同社のファインバブル発生器「セラポール」は数十ナノメートル(ナノは10億分の1)もの超微細の気泡を作れる。多孔質のセラミックス膜に気体を供給するだけで気泡をできる点も特徴だ。高粘度の液体にも供給できるため、医薬向けでの需要も期待される。液体に力を加えない方式のため、せん断力や摩擦熱による液体の温度上昇や変質は起こらないという。
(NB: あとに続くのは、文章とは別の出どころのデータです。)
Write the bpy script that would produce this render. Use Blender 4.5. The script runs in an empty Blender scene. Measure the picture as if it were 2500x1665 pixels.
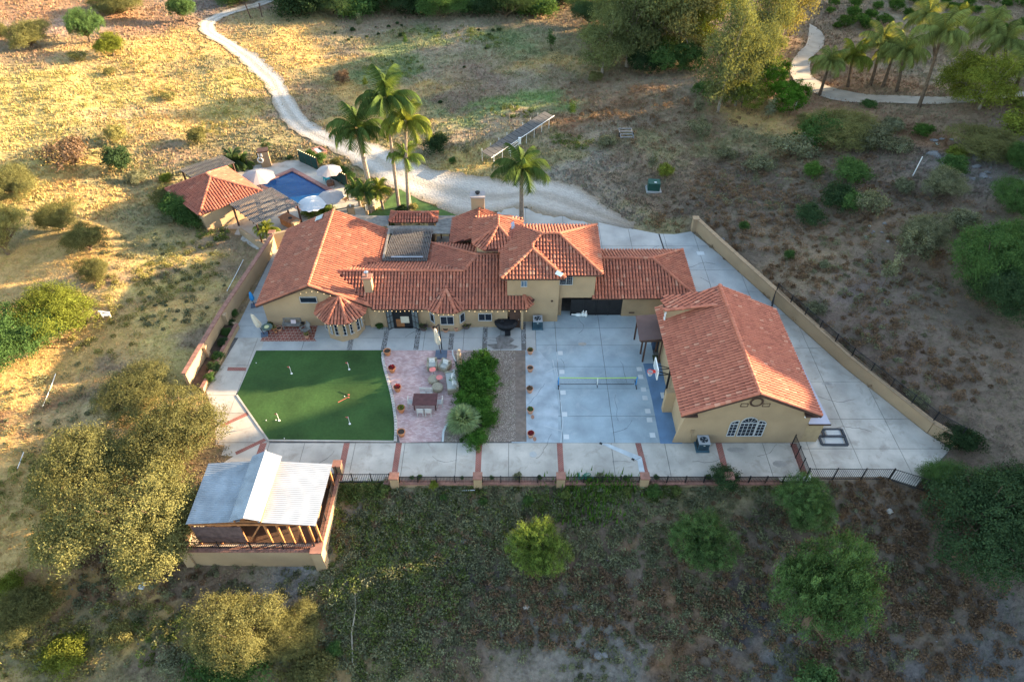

24年度には、売上高を22年度比4倍の2億円に引き上げる計画だ。
セラポールは3種類の型を提供する。一つ目は浸漬型。発生器の外側に気泡を供給する仕組みで、バイオ医薬品の製造で使われる。二つ目はインライン型。管を流れる液体に気泡を供給するもので、化学反応に使う。三つ目はノズル型で、研削や洗浄用の液体に気泡を添加できる。
開発当初は研削や切削工具の寿命を延ばす狙いで販売していた。だが実は、ペースト状の液体やスラリー液にも使えるという利点から細胞や藻類の培養のほか有機化合物の水素化反応などの医薬向けの需要が伸びている。23年度では同発生器の売上高の6割が医薬分野となる見通しだ。